Iron ore futures prices climbed on Monday, helped by firm near-term demand, falling portside stocks and healthy steel margins in top consumer China, although expectations of rising supply capped further gains.
The most-traded September iron ore contract on China’s Dalian Commodity Exchange (DCE) TIO1! ended daytime trade 0.76% higher at 790.5 yuan ($110.15) a metric ton.
The benchmark September iron ore (SZZFU5) on the Singapore Exchange climbed 1.2% to $101.2 a ton, as of 0700 GMT.
Despite a weekly decline as of July 31, the average daily hot metal output remained above 240 million tons, a level typically seen as a sign of firm iron ore demand.
Profitability among steel mills also improved. Around two-thirds of steel mills were operating at a profit in the week as of July 31, up from 59% in early July, data from consultancy Mysteel showed.
Adding to the bullishness, portside stocks slid 0.6% from the prior week to 130.3 million tons as of August 1 – the lowest since February 2024, data from consultancy Steelhome showed.
However, expectations of increasing supply in the second half of the year limited price gains in the key steelmaking ingredient.

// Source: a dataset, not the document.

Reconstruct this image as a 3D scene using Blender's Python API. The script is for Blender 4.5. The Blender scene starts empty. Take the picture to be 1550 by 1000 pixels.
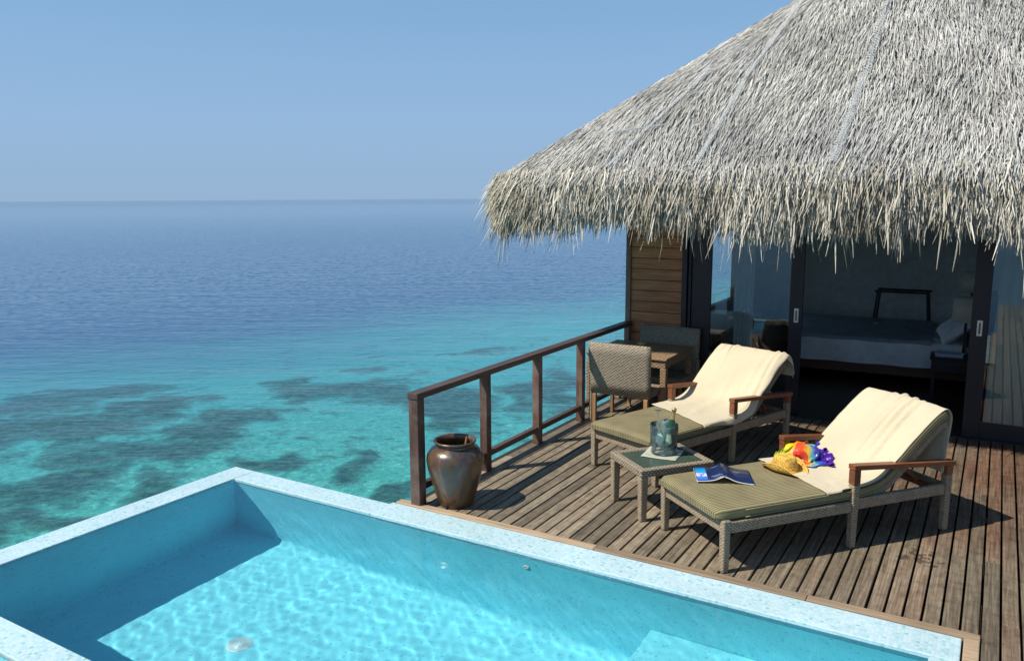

“Since miners kept their annual production guidance unchanged, it’s likely that shipments will ramp up in the remainder of the year, indicating growing supply,” broker First Futures said in a note.
Shipments in the first quarter were hampered by cyclones in Australia, dragging down overall volumes for the first half.
Other steelmaking ingredients on the DCE were mixed, with coking coal NYMEX:ACT1! erasing morning losses to end daytime trade up 2.33%, while coke (DCJcv1) dipped 0.15%.
Steel benchmarks on the Shanghai Futures Exchange moved sideways, with rebar RBF1! falling 0.28%, wire rod (SWRcv1) nudging down 0.03%, while hot-rolled coil EHR1! added 0.26%, and stainless steel HRC1! advanced 0.47%.